Audio Guide
6005. The Dance Class
Gallery 815
ALISON HOKANSON: This is Edgar Degas's The Dance Class, and it shows one of Degas's favorite themes, which was the ballet.
KEITH CHRISTIANSEN: The anchor of the composition is the young dancer, in the center, wearing a pink sash. She is executing a position for her examination. At right, the famous ballet master Jules Perrot evaluates her work. All around them is assembled a fabulous crowd of ballerinas and their mothers. Alison Hokanson, of the Department of European Paintings.
ALISON HOKANSON: And you'll note that while the dancer in the center is being watched, all the rest of the figures have an air of being unobserved. My favorite example is the girl just to the left of the mirror, who is staring and looks as if she’s biting her fingernails in nervous anticipation of her exam.

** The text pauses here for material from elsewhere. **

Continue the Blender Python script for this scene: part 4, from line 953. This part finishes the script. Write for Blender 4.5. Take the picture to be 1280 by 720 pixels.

KEITH CHRISTIANSEN: Degas’s famously objectifying eye enables him to create compelling compositions, devoid of any sentimentality. This is what gives them such a modern edginess—and makes him such a supreme artist. He is the quintessential observer.
ALISON HOKANSON: One of the most striking things about this painting is this very strong, up-tilted perspective that rushes us into and out of the scene. And we know that Degas changed the figures in the foreground and shifted the central dancer as he worked. And the end result is this long, winding curve of ballerinas that cascade from the background to the foreground, and I think of them almost as being like notes on a musical staff.